→ Requirements
Exactly the lines from the line with "Continue the Blender" to the line with "204), .4, var=.02)" should be extracted, both included, with no other lines.

→ Provided records
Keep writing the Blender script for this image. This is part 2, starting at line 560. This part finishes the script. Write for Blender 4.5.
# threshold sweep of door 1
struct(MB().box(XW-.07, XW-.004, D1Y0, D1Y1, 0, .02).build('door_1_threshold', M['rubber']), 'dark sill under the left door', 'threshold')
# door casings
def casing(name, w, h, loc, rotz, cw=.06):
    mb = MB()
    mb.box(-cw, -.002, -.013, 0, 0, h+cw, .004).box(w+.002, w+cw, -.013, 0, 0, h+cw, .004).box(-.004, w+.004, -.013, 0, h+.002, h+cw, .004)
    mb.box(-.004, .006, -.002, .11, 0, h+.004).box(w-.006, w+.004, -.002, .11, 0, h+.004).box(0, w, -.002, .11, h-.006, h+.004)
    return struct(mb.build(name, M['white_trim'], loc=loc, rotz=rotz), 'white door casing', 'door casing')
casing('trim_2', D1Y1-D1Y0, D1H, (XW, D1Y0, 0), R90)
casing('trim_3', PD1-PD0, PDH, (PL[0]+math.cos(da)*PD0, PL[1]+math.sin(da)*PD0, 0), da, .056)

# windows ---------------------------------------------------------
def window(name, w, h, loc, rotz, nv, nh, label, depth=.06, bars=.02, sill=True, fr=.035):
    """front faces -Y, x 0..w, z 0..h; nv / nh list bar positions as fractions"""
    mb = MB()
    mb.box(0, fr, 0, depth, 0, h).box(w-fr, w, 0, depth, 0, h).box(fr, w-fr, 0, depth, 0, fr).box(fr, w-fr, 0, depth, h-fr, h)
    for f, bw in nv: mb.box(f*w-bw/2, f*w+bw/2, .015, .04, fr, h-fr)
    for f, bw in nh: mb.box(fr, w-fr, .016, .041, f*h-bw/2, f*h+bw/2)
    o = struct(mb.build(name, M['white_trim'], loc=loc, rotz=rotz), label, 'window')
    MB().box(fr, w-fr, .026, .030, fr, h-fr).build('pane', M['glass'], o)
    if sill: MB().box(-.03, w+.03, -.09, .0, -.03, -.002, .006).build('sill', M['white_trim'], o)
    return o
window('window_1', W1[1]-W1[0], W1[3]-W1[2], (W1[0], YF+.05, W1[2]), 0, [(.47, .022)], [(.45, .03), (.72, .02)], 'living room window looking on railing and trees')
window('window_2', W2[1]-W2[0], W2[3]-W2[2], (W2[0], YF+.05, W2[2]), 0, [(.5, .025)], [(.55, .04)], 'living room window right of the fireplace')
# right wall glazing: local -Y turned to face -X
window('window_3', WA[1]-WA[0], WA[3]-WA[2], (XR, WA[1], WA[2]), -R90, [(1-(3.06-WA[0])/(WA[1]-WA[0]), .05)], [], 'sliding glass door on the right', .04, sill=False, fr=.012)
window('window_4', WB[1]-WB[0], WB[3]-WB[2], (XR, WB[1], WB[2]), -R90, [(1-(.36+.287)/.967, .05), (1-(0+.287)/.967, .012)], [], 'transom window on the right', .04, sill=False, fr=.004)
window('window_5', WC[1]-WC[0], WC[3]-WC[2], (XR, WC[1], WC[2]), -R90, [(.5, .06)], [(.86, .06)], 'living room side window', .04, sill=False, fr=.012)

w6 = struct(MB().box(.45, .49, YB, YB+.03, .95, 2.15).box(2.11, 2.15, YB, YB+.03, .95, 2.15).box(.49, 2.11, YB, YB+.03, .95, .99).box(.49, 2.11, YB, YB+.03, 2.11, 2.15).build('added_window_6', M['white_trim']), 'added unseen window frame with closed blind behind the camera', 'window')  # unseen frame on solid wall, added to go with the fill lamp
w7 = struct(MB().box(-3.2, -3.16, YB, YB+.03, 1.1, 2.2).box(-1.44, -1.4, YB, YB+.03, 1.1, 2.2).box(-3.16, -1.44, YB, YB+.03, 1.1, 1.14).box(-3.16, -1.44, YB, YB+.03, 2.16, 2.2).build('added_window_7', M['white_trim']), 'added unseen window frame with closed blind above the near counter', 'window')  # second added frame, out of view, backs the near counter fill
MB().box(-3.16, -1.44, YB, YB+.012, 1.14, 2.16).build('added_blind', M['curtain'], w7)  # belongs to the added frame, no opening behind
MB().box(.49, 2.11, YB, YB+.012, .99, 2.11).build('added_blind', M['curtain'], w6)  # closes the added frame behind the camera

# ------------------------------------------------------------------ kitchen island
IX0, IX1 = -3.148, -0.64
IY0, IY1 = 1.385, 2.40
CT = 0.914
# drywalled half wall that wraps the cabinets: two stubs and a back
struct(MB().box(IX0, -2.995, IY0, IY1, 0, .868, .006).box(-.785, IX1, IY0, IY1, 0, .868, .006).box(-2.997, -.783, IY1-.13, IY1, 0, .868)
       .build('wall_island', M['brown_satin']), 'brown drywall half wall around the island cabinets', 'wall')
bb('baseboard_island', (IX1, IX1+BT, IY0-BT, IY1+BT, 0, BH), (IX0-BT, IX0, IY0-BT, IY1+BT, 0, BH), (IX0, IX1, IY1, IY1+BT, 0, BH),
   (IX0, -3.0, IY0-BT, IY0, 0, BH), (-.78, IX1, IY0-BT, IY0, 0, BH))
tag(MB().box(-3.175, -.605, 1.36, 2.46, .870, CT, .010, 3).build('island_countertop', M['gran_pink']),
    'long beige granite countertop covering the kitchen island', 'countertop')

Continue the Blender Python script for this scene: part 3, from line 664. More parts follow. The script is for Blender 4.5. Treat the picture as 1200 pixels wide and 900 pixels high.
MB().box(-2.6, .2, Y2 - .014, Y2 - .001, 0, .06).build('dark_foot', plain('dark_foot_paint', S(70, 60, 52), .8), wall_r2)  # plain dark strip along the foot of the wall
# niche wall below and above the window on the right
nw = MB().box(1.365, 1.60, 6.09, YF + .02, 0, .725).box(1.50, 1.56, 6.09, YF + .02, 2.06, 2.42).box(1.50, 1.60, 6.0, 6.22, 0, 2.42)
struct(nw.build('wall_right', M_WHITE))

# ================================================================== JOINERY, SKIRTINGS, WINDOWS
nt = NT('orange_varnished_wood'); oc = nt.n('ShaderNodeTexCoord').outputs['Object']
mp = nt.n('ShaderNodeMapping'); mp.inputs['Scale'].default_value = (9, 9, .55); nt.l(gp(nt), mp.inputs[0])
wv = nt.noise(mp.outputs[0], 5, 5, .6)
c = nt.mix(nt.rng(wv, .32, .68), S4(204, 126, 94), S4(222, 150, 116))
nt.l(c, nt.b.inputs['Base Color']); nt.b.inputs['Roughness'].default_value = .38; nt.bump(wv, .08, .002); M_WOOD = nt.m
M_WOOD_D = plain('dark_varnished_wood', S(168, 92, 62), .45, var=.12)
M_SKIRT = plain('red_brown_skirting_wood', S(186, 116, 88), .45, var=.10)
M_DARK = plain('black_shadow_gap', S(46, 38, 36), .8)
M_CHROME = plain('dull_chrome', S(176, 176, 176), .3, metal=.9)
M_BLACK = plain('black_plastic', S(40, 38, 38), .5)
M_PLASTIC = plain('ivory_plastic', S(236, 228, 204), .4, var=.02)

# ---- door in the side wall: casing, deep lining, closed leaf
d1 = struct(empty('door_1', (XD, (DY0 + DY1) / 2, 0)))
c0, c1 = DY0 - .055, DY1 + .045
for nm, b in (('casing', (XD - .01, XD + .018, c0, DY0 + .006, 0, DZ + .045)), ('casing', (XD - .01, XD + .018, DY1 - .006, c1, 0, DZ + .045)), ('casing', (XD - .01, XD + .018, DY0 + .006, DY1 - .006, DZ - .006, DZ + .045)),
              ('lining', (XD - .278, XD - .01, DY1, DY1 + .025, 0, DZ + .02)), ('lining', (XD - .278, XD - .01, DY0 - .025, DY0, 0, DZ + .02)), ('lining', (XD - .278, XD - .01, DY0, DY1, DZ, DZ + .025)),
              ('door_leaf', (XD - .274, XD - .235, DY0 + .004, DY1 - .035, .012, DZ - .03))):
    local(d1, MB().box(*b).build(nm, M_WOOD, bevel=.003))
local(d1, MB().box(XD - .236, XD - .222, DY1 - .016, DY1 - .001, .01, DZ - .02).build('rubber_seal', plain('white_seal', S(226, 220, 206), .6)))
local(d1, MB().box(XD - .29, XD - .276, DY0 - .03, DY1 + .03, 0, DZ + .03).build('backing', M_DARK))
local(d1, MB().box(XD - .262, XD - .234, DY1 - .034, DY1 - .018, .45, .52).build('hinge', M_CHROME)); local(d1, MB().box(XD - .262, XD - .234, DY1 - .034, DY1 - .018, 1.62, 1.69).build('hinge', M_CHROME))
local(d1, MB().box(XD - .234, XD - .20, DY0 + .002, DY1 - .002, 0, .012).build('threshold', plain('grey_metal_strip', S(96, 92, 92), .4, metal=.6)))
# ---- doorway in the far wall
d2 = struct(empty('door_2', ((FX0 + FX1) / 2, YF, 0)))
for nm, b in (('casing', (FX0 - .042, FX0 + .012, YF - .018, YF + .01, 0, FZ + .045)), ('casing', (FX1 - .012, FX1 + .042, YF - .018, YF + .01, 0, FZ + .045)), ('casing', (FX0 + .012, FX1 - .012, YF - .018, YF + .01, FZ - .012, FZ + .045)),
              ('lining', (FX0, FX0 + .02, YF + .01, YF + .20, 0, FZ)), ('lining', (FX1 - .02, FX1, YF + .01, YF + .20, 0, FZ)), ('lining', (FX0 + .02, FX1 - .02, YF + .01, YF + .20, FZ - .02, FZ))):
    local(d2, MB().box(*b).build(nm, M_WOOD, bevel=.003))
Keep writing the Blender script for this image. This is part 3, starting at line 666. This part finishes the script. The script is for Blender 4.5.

→ Exercise result
Continue the Blender Python script for this scene: part 3, from line 664. More parts follow. The script is for Blender 4.5. Treat the picture as 1200 pixels wide and 900 pixels high.
MB().box(-2.6, .2, Y2 - .014, Y2 - .001, 0, .06).build('dark_foot', plain('dark_foot_paint', S(70, 60, 52), .8), wall_r2)  # plain dark strip along the foot of the wall
# niche wall below and above the window on the right
nw = MB().box(1.365, 1.60, 6.09, YF + .02, 0, .725).box(1.50, 1.56, 6.09, YF + .02, 2.06, 2.42).box(1.50, 1.60, 6.0, 6.22, 0, 2.42)
struct(nw.build('wall_right', M_WHITE))

# ================================================================== JOINERY, SKIRTINGS, WINDOWS
nt = NT('orange_varnished_wood'); oc = nt.n('ShaderNodeTexCoord').outputs['Object']
mp = nt.n('ShaderNodeMapping'); mp.inputs['Scale'].default_value = (9, 9, .55); nt.l(gp(nt), mp.inputs[0])
wv = nt.noise(mp.outputs[0], 5, 5, .6)
c = nt.mix(nt.rng(wv, .32, .68), S4(204, 126, 94), S4(222, 150, 116))
nt.l(c, nt.b.inputs['Base Color']); nt.b.inputs['Roughness'].default_value = .38; nt.bump(wv, .08, .002); M_WOOD = nt.m
M_WOOD_D = plain('dark_varnished_wood', S(168, 92, 62), .45, var=.12)
M_SKIRT = plain('red_brown_skirting_wood', S(186, 116, 88), .45, var=.10)
M_DARK = plain('black_shadow_gap', S(46, 38, 36), .8)
M_CHROME = plain('dull_chrome', S(176, 176, 176), .3, metal=.9)
M_BLACK = plain('black_plastic', S(40, 38, 38), .5)
M_PLASTIC = plain('ivory_plastic', S(236, 228, 204), .4, var=.02)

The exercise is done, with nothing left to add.